When Do You Have No Choice But to Litigate Your Divorce Case?

By Published On: March 28, 2016

Abraham Lincoln famously said:  “Discourage litigation.  Persuade your neighbors to compromise whenever you can.  Point out to them how the nominal winner is often a real loser – in fees, expenses, and waste of time.”

Most experienced divorce lawyers today will tell a client the same thing – that litigation is not the best way to resolve your marital or relationship issues.  Nonetheless, there are times when you have no choice but to litigate your divorce/family case (or commence litigation to force fruitful settlement negotiations).  Here are some descriptions of the most common of those scenarios, where litigation may be necessary:

The Safety and Welfare of a Child is at Stake.  The “No Choice Situation.” Charles had three-year old twins, and a wife who was unwilling to recognize the important role he had in their lives.  She rejected the recommended schedules that both a mutually-selected custody evaluator and an experienced mediator proposed.  Charles felt he had pursued every reasonable avenue to reach a settlement outside of court and, therefore, had no choice but to ask a court to order a schedule which would ensure a significant role for him  in his young children’s lives.

The Other Party is “Overreaching” or “Stingy” to an Extreme.  The “Overreaching Scenario.”  Bob, a high-income earner with significant assets, was genuinely concerned about the well-being of his wife who suffered from a chronic and at times debilitating health condition.  However, the demand she made for a combined alimony and asset package was far outside the range of what Bob was advised a court would award or that her most generously-calculated needs required.  Bob, under those circumstances, ultimately decided to let a court decide what was fair.

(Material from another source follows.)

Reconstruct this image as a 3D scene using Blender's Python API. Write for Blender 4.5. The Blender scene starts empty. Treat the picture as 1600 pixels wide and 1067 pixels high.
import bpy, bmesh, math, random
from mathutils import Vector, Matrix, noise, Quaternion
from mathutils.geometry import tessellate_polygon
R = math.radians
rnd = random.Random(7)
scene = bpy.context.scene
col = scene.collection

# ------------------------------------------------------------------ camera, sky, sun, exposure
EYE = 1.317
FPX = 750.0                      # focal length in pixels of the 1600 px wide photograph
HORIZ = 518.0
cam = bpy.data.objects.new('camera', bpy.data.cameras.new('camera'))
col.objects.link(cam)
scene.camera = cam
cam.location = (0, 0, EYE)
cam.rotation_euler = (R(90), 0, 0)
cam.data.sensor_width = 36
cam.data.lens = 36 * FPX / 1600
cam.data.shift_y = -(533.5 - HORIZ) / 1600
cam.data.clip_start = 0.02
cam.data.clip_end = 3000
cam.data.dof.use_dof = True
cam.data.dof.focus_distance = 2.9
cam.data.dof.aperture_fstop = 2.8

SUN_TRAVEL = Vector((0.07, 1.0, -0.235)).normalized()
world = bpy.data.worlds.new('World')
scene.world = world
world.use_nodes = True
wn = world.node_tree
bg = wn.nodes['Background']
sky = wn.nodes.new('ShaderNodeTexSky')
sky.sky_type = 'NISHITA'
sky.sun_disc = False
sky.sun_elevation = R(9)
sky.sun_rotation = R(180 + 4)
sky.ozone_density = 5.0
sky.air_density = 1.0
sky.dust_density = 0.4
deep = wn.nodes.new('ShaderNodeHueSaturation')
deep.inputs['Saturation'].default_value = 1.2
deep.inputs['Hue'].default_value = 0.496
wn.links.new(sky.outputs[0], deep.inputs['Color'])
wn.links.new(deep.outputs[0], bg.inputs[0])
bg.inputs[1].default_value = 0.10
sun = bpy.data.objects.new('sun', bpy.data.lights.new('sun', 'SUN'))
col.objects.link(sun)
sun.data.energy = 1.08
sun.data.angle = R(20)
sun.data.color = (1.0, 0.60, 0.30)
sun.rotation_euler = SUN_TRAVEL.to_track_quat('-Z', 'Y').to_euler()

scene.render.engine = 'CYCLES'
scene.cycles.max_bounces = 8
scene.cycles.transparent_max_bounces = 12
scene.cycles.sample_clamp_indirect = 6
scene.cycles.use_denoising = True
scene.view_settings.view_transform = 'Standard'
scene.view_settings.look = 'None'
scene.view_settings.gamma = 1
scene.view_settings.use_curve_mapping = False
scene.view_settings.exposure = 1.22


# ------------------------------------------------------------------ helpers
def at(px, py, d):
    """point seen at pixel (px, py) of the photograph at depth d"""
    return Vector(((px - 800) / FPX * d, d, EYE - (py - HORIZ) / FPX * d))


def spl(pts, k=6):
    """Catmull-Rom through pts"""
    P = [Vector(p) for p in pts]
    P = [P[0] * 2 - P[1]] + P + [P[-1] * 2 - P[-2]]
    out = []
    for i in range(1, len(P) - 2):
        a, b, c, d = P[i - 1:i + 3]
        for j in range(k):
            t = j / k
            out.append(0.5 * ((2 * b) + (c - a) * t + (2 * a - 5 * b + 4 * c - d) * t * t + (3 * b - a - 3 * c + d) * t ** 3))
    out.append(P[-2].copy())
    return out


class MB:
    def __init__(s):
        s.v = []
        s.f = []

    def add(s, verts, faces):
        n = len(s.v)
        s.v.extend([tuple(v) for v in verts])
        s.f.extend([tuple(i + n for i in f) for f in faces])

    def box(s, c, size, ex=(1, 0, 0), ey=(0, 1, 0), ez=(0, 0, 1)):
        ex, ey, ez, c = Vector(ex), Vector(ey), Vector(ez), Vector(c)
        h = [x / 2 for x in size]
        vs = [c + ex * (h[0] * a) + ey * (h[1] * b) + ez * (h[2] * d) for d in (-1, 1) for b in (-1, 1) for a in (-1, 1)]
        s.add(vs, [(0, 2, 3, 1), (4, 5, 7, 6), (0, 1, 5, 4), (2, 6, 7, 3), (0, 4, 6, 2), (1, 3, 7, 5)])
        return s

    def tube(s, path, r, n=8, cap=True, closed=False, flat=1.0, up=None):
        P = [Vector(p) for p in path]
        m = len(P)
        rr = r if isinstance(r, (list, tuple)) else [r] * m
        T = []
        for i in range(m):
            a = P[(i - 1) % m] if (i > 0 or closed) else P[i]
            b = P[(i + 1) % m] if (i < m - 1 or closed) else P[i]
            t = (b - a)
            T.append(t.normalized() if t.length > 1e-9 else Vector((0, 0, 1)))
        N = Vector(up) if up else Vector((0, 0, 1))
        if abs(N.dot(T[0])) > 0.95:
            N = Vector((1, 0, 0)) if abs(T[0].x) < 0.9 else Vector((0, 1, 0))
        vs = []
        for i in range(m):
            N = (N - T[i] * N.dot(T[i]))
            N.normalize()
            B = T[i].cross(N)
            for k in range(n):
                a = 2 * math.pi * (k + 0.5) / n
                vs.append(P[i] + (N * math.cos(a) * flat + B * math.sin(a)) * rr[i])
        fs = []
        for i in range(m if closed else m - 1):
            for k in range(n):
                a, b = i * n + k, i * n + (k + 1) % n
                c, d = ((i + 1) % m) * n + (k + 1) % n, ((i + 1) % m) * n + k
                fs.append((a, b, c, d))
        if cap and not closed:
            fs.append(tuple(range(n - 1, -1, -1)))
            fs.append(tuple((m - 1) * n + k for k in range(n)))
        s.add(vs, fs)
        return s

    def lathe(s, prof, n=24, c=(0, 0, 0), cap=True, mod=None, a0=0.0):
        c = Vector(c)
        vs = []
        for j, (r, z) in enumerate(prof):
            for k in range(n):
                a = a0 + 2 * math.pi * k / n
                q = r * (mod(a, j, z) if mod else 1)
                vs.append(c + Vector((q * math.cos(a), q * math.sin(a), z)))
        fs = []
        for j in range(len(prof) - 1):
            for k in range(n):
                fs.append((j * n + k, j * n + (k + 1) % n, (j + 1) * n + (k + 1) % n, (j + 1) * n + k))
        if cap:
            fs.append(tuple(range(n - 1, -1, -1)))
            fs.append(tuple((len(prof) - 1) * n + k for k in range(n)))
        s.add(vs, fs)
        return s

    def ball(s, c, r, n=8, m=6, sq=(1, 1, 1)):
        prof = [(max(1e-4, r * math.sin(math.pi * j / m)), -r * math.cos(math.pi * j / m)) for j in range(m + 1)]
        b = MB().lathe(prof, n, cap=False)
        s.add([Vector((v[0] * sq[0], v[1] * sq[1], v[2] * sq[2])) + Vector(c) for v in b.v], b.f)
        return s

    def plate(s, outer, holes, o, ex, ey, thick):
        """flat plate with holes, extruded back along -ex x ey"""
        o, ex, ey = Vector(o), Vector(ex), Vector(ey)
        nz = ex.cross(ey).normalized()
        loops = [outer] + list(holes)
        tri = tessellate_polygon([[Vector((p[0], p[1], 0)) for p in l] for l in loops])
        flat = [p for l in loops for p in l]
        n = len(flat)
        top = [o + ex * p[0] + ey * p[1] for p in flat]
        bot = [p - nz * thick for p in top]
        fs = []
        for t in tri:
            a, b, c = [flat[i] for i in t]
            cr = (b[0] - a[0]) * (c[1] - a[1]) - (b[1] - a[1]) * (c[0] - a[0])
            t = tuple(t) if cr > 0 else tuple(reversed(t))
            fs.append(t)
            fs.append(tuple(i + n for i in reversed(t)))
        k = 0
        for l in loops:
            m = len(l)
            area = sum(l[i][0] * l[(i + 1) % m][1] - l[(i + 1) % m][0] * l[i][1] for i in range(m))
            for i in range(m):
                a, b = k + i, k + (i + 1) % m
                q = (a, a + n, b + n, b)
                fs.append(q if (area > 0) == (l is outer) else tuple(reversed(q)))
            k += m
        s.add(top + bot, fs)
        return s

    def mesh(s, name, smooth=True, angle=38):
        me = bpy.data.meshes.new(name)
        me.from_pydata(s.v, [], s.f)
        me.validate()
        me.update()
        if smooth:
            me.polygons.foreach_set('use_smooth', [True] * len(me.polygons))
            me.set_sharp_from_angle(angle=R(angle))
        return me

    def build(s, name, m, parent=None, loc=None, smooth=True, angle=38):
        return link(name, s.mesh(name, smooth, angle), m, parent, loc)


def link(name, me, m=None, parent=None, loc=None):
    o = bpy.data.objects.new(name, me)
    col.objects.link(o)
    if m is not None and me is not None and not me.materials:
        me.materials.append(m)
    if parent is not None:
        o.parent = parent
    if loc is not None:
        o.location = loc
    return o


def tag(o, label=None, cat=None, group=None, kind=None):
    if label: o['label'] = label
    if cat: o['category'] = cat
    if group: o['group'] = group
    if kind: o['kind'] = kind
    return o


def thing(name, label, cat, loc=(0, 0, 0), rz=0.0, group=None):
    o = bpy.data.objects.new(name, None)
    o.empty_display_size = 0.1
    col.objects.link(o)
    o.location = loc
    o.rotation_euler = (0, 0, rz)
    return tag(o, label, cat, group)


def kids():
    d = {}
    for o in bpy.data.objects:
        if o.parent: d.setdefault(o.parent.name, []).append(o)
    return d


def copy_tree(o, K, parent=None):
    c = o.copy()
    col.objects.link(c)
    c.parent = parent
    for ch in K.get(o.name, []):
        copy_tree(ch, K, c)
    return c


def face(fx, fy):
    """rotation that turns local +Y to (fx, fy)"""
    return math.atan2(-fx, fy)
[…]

The Other Party Has Created an Emergency by Shutting Off Access to Funds, Secreting Assets or Otherwise Creating an Uneven Financial Playing Field.  The “Terrorist Scenario.”  Barbara was a homemaker with three children in elementary school.  When she confronted her husband with her suspicions that he was having an affair, he responded by cancelling the family credit cards, closing the joint checking accounts, and taking back the company car she drove.  Barbara had no choice but to involve the courts to ensure she had sufficient funds to take care of the children and herself and restore stability until the divorce was resolved.  In this very upsetting scenario, continuing to wait and hope for the best could be very detrimental to Barbara’s  cause since a “new” reality would have been quickly established.

The Other Party Has Significant, Enduring Mental Health or Addiction Issues.  “The Addict.”  Michelle’s  husband  had an uncontrolled alcohol problem about which he was in denial.  Although he was a good parent when he was sober, at regular intervals he would drink to excess and then would be neglectful and even put the children at risk.  However, he refused to acknowledge that Michelle had any reason for concern.  Michelle ultimately decided that a judge would have to tell her husband what the parenting arrangements would be and how he was to act with the children while they were in his custody.   Sometimes a person who is dealing with a spouse or partner with mental illness or drug/alcohol addiction is slow to act and may unintentionally put their children in harm’s way.

Making your individual decision will require that you put in perspective what is going on around you and prioritize what is most important to you.  Remember that there are many resources to help you re-establish normalcy in your life and the lives of your children.   If you are struggling with a circumstance that sounds like one of the above scenarios, consulting an experienced attorney who can provide you with guidance and options can put you on the right path to a better future for yourself and your children.